The Science of Well-Being

Well-being is the subjective quality of how each of us experiences our life. This idea has long been of interest to philosophers. With advances in neuroscience it has also become a hot topic for scientists. And the good news from research findings: Well-being is a skill that can be cultivated!

At the outset, let’s go a little deeper on what is meant by ‘well-being’. I find it most useful to think of well-being as a dynamic process. I use it to describe how I feel about my life across ever-changing circumstances. There is an individual component: a sense of individual vitality and inner strength. There is also a social component: having supportive relationships and a connection with others.

High levels of well-being allow us to do our best work. It also helps us to constructively engage with others. And better navigate and respond in difficult circumstances.

Neuroscientist Richard Davidson¹ is one researcher of this subject. He has shown that well-being includes four component parts that have been investigated scientifically.

The four components of well-being are as follows:

  • Resilience – the rapidity with which we recover from adversity. It’s inevitable in life that stuff happens. How quickly do we recover from it?
  • Positive Outlook – seeing positive in others and in situations. Ability to see the opportunity in challenges.
  • Attention – ability to bring and maintain focus. It is said that a wandering mind is an unhappy mind. Can we turn down the distractibility just a bit?
  • Generosity – this altruistic and other-centered behavior activates circuits that foster well-being.

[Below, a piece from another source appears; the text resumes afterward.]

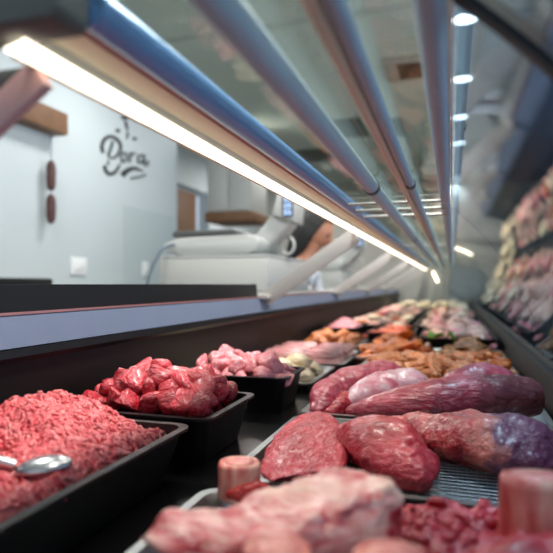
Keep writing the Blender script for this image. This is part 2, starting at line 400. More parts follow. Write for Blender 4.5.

In his research, Davidson has identified discreet neural circuits in the brain that are important to each of these elements. His research has demonstrated that these circuits can be shaped. It is also possible to strengthen them through training and experience. Well-being is a skill, and each of us can be intentional about increasing our own sense of well-being.

¹Richard J. Davidson, PhD, is a neuroscientist and founder of the Center for Investigating Healthy Minds at the University of Wisconsin in Madison.